As for me, I believed in evolution because of the way it's presented: It happened, and that's all there is to it. Everywhere you go, everything you read or hear, whenever origins of life are discussed, evolution is presented as an unassailable fact. Well, I listened to some Creationist speakers, read their material — and asked my own questions. So, I rejected evolutionism (it's a belief system, you see) on scientific grounds and credibility. Now the boys want me to explain myself in writing about the "credibility" part. I'd normally tell them to shut up and get back to work, but this is something I wanted to get into anyway.

Credibility is something that presents itself as believable. Does it make sense? When someone constantly tells lies, they are no longer credible, and you can't trust them. When something is presented with reason, logic, examples and proof, it becomes credible and you believe it. Part of what happens is that you mix in your own learning, thinking and experiences, and then decide if you can believe something or someone.

Evolution is presented as a fact. (This is interesting because the arrogant atheist jumps on the chance to disbelieve in a creator and still have an explanation for the existence of life.) More than this, it's presented as a law of the universe. There is a book called The Wisdom of Evolution. I haven't bothered to waste the time to read it, but the title fits in with the way so many people who are brainwashed into the evolutionism belief system will act: Evolution itself becomes a conscious entity; evolution is a substitute for God!

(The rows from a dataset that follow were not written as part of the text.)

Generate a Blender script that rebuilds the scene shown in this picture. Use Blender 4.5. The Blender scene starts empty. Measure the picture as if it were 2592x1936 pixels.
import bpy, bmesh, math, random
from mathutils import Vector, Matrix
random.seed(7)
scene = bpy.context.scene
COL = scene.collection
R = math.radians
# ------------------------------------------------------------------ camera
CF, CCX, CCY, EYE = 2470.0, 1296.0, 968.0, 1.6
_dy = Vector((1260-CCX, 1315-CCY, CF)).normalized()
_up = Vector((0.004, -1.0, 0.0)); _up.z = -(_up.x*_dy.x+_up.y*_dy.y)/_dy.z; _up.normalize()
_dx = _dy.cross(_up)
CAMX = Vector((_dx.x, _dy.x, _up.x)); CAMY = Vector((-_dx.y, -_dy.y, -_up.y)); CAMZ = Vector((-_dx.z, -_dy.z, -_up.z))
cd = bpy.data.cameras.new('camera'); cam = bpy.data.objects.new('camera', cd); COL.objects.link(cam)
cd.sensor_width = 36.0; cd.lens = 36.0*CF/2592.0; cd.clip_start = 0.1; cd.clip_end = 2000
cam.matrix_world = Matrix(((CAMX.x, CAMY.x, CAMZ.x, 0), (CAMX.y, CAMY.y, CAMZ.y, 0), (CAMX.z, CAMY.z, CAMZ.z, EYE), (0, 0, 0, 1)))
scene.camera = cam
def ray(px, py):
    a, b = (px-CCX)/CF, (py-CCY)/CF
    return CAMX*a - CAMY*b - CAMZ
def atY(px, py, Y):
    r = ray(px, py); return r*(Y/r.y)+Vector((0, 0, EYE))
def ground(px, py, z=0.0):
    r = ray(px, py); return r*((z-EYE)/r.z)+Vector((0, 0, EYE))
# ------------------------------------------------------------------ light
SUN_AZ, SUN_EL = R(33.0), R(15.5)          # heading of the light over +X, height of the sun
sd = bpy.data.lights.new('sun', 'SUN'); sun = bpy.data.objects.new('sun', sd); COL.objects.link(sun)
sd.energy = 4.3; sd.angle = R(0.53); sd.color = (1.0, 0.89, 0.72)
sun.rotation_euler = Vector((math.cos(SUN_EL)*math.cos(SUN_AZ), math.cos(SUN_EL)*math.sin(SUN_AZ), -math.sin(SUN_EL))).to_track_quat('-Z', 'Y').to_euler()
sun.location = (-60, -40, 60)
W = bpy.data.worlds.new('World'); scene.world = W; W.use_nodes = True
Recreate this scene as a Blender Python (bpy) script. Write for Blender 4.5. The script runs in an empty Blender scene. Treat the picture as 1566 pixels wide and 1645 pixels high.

"Look how evolution equipped the gorilla...evolution gradually gave this animal the ability..." and so on, and so on. Not only is it an intelligent force for these people, but, in their faith, they accept it as fact.

Well, my knowledge of laws of the universe is that a law always acts the same way. For instance, when you drop a rock, it always falls down. It doesn't stay put or fall sideways unless there's some unusual circumstance that actively affects it. Capice?

When you look at nature, you see diversity. If evolution was a law of nature, there would be a heckuva lot more consistency. Different animals have different ways of coping or adapting. Some have fantastic eyesight, some detect vibrations, some have tremendous hearing while others are stone deaf.

I think that the Creator also has a sense of humor. The Duck-billed Platypus is hard to classify, so scientists called it a monotreme. It lays eggs, swims, detects electrical impulses, gives milk like a mammal, burrows in the ground — that's one weird beastie!

I have to shorten this up, but you get the jist of it. When I look around, I see holes in evolutionism and plenty of support for Intelligent Design. To believe in evolutionism, I have to suspend my disbelief, my common sense, my learning and my thinking ability. Sorry, guys, I can't accept your faith in the fake god of evolutionism. It's just not consistent. And very inefficient.

My own faith is based on reason and the ability to think, despite what evolutionists claim about it. Now, you can use your own thinking abilities and common sense. Ask questions of the established evolutionary orthodoxy, do research and get the Creationist side of the story.